Joey went up to the college, near the regional airport, to feed the team’s goats a few days after the shooting, not knowing President Joe Biden would be in town that day. After weaving around closed streets and being let in by a security guard at a back entrance, he was shocked to see a SWAT team coming towards him.

“He was like, ‘I’m just the rodeo coach! I’m just trying to feed my goats,’” Almand said.

While the community was largely supportive of its police and other law enforcement before the shooting, she said the confusion it’s caused has damaged a lot of that trust.

Now, it feels like something big is “looming” over Uvalde, Almand said.

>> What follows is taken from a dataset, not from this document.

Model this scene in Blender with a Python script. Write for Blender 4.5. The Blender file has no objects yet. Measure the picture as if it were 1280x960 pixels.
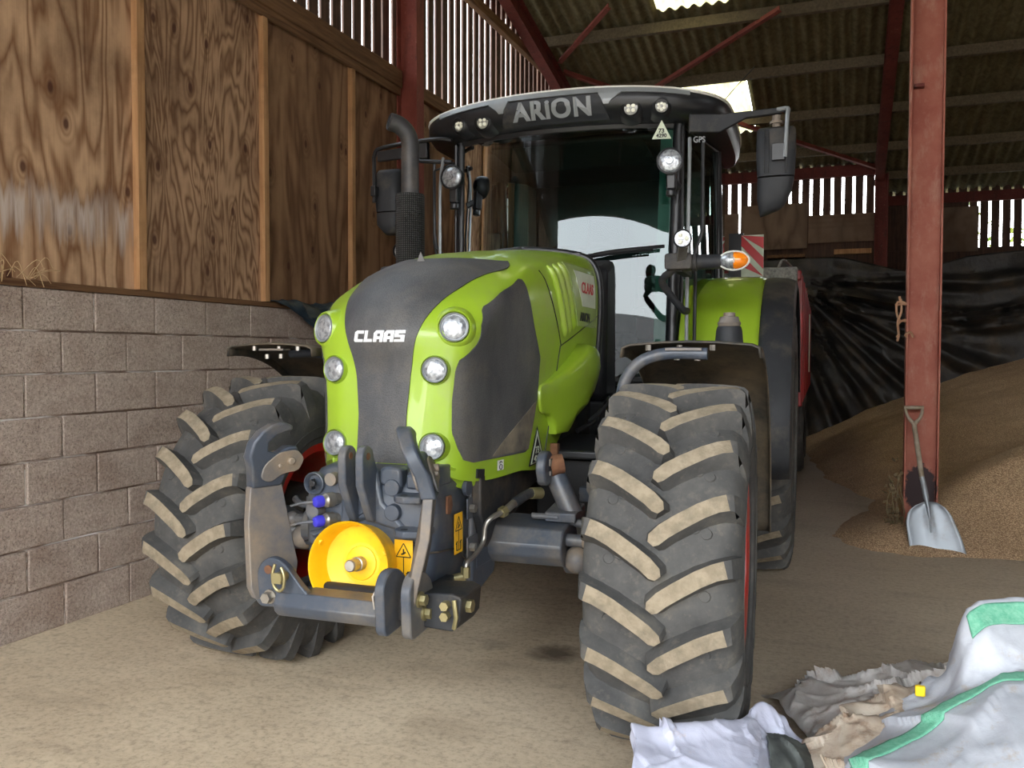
import bpy, bmesh, math, random
from mathutils import Vector, Matrix, noise
from mathutils.bvhtree import BVHTree
random.seed(7)
PI=math.pi
SC=bpy.context.scene
COL=SC.collection
def srgb(r,g,b):
    f=lambda c:(c/255/12.92) if c/255<=.04045 else ((c/255+.055)/1.055)**2.4
    return (f(r),f(g),f(b),1)
# ---------------------------------------------------------------- materials
class NT:
    def __init__(s,name):
        s.m=bpy.data.materials.new(name); s.m.use_nodes=True; s.t=s.m.node_tree; s.t.nodes.clear()
        s.out=s.n('ShaderNodeOutputMaterial')
    def n(s,typ,**k):
        x=s.t.nodes.new(typ)
        for a,b in k.items(): setattr(x,a,b)
        return x
    def l(s,a,b): s.t.links.new(a,b)
    def coord(s,kind='Object',scale=(1,1,1),loc=(0,0,0),rand=0):
        tc=s.n('ShaderNodeTexCoord'); mp=s.n('ShaderNodeMapping'); mp.inputs['Scale'].default_value=scale; mp.inputs['Location'].default_value=loc
        src=tc.outputs[kind]
        if rand:
            oi=s.n('ShaderNodeObjectInfo'); mu=s.n('ShaderNodeMath',operation='MULTIPLY'); mu.inputs[1].default_value=rand; s.l(oi.outputs['Random'],mu.inputs[0])
            va=s.n('ShaderNodeVectorMath',operation='ADD'); s.l(src,va.inputs[0]); s.l(mu.outputs[0],va.inputs[1]); src=va.outputs[0]
        s.l(src,mp.inputs['Vector']); return mp.outputs[0]
    def noise(s,vec,scale=5,detail=4,rough=.55,dist=0):
        x=s.n('ShaderNodeTexNoise'); x.inputs['Scale'].default_value=scale; x.inputs['Detail'].default_value=detail; x.inputs['Roughness'].default_value=rough; x.inputs['Distortion'].default_value=dist
        s.l(vec,x.inputs['Vector']); return x.outputs['Fac']
    def ramp(s,fac,stops,interp='LINEAR'):
        x=s.n('ShaderNodeValToRGB'); cr=x.color_ramp; cr.interpolation=interp
        while len(cr.elements)<len(stops): cr.elements.new(.5)
        for e,(p,c) in zip(cr.elements,stops): e.position=p; e.color=c if len(c)==4 else (*c,1)
        s.l(fac,x.inputs['Fac']); return x.outputs['Color']
    def mix(s,fac,a,b,mode='MIX'):
        x=s.n('ShaderNodeMix',data_type='RGBA',blend_type=mode)
        for sock,v in ((x.inputs[0],fac),(x.inputs[6],a),(x.inputs[7],b)):
            if isinstance(v,(int,float)): sock.default_value=v
            elif isinstance(v,tuple): sock.default_value=v
            else: s.l(v,sock)
        return x.outputs[2]
    def math(s,op,a,b=0,c=None):
        x=s.n('ShaderNodeMath',operation=op)
        for i,v in enumerate((a,b) if c is None else (a,b,c)):
            if isinstance(v,(int,float)): x.inputs[i].default_value=v
            else: s.l(v,x.inputs[i])
        return x.outputs[0]
    def bsdf(s,color,rough=.5,metal=0,bump=None,bstr=.3,bdist=.01,spec=.5,coat=0):
        p=s.n('ShaderNodeBsdfPrincipled')
        for nm,v in (('Base Color',color),('Roughness',rough),('Metallic',metal),('Specular IOR Level',spec),('Coat Weight',coat)):
            if isinstance(v,(int,float,tuple)): p.inputs[nm].default_value=v
            else: s.l(v,p.inputs[nm])
        if bump is not None:
            b=s.n('ShaderNodeBump'); b.inputs['Strength'].default_value=bstr; b.inputs['Distance'].default_value=bdist; s.l(bump,b.inputs['Height']); s.l(b.outputs[0],p.inputs['Normal'])
        s.l(p.outputs[0],s.out.inputs['Surface']); return p
def pmat(name,col,rough=.5,metal=0,dirt=None,dirt_amt=.4,scale=6,bump=0,bscale=60,spec=.5,coat=0,c2=None):
    t=NT(name); v=t.coord()
    n1=t.noise(v,scale,6,.6)
    c=col
    c=t.mix(t.ramp(n1,[(.35,(0,0,0)),(.65,(1,1,1))]),col,c2 if c2 else tuple(x*.82 for x in col[:3])+(1,))
    if dirt:
        n2=t.noise(v,scale*.6,8,.7)
        c=t.mix(t.ramp(n2,[(.62-dirt_amt*.4,(0,0,0)),(.85-dirt_amt*.3,(1,1,1))]),c,dirt)
    r=rough
    if dirt: r=t.math('ADD',t.math('MULTIPLY',n1,.25),rough-.1)
    t.bsdf(c,r,metal,bump=t.noise(v,bscale,3) if bump else None,bstr=bump,bdist=.004,spec=spec,coat=coat)
    return t.m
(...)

The city has been brought together by the tragedy, but at the same time divided over what really happened that day.


About a week before the shooting, the father of one of the Almands’ students, a pastor, was in town for graduation at Southwest Texas Junior College.

“He came down and he was like, ‘I just need to pray over you guys,’” Almand said. “‘I just need to pray over the house, for some reason God’s telling me to do that.’”

After the shooting, the pastor returned for a livestock auction raising money for survivors and families. Then, he prayed again.

Almand said she wouldn’t be able to make sense of the tragedy without her faith. The Bible says that God doesn’t give people the spirit of fear, so she’s trying not to be afraid.

“I don’t know what the future holds,” Almand said. “God does.”